I wondered why no company has taken up the challenge of building…well, the iPhone of Android phones. Something that’s elegant, approachable, uncluttered, and respectful of the consumer’s intelligence. Any bundled services would need to be beautifully integrated rather than just shoveled onto the phone indiscriminately, as the apps on Android handsets often are.

(MORE: Android’s Fragmentation Mess–and How to Fix It)

And then it hit me: Why not Amazon?

Amazon is good at making things simple. Amazon has taste. Amazon has stores for movies, music, books, magazines, and apps, all of which are already hooked up to our credit cards and shipping addresses.

Most important, Amazon has already done a lot of the heavy lifting required to build a phone. It could simply repurpose much of the effort it’s poured into the Kindle Fire tablet, and then add phone-specific features.

As long as I’m daydreaming: Couldn’t Amazon buy wireless service in bulk from someone like Sprint or Verizon, then resell it in a form that’s designed to be as hassle-free as possible? (Wouldn’t it be cool to sign up for a wireless plan with pricing that was utterly free of mysterious charges?)

I’m not saying that a Kindle Fire phone would be an antidote to Android fragmentation.
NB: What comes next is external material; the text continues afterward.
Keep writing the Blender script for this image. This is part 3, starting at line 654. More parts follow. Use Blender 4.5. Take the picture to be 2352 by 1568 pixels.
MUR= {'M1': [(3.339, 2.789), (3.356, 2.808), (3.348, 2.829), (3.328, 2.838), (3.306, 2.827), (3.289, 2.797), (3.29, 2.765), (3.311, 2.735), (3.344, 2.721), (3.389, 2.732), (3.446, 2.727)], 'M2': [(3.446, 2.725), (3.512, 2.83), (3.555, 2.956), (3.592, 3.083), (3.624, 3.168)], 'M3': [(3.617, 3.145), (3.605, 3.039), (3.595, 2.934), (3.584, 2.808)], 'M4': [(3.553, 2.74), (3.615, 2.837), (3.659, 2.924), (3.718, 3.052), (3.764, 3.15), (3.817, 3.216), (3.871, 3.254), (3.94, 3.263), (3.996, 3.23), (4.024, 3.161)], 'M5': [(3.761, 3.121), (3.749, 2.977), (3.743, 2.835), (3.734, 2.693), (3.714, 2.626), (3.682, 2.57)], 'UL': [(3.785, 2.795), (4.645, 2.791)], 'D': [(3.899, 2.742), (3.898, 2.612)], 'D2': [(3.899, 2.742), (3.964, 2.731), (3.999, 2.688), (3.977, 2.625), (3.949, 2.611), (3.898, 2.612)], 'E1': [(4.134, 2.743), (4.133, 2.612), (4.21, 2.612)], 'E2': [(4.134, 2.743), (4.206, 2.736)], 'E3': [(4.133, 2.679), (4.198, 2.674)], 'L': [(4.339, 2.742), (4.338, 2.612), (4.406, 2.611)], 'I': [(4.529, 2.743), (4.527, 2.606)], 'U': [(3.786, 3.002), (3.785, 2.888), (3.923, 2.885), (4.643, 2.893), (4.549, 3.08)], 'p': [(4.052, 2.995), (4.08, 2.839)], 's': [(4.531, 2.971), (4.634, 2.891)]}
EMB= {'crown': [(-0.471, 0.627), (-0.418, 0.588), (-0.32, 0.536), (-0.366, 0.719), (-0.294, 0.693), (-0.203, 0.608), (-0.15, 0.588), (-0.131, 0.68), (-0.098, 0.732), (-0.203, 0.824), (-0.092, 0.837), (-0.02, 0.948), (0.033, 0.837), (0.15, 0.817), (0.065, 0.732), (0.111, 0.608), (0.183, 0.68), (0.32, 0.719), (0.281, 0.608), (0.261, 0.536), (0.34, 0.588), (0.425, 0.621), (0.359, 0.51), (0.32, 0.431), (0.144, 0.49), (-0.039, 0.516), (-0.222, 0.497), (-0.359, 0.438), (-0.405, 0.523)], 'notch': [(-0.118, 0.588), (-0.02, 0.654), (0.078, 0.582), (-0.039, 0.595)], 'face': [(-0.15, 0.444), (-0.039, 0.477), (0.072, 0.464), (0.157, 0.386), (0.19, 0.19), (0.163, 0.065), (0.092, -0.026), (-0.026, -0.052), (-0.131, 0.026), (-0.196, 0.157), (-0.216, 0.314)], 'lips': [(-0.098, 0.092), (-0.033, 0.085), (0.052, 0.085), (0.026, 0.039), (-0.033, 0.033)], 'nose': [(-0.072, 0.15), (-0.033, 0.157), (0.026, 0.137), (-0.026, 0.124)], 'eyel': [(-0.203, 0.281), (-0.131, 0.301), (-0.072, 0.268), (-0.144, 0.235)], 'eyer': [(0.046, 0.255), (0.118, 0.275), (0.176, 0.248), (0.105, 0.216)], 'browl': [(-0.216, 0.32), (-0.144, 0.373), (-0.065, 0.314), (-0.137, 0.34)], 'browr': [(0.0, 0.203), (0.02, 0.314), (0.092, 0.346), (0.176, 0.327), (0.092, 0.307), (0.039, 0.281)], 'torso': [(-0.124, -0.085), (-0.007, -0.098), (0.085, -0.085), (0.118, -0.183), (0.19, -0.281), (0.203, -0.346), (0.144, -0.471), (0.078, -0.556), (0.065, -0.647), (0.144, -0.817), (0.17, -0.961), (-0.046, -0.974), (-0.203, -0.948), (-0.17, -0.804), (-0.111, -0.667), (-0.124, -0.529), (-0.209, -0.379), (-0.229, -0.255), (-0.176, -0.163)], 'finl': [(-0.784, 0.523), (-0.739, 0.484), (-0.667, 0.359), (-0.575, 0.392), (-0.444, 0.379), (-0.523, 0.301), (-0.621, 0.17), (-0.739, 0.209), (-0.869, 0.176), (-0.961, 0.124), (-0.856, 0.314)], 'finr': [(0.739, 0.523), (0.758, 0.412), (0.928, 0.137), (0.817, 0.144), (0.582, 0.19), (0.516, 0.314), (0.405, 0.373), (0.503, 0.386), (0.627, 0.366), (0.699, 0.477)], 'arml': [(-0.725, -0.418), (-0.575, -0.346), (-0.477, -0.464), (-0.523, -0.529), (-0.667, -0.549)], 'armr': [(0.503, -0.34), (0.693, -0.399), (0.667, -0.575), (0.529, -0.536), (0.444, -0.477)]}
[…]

Actually, if it’s like the Kindle Fire tablet, it would be one of the most fragmented Android phones of all, since Amazon would utterly rework the operating system to serve its purposes. But the Kindle Fire, with its simpler interface and deeply-integrated services, is fragmentation with a point, rather than the random, unsatisfying fragmentation that otherwise pervades Android.

I have no reason to believe that Amazon is planning to make a Kindle phone. Then again, I’d be startled if it hadn’t at least pondered the possibility. I’d consider buying one–would you?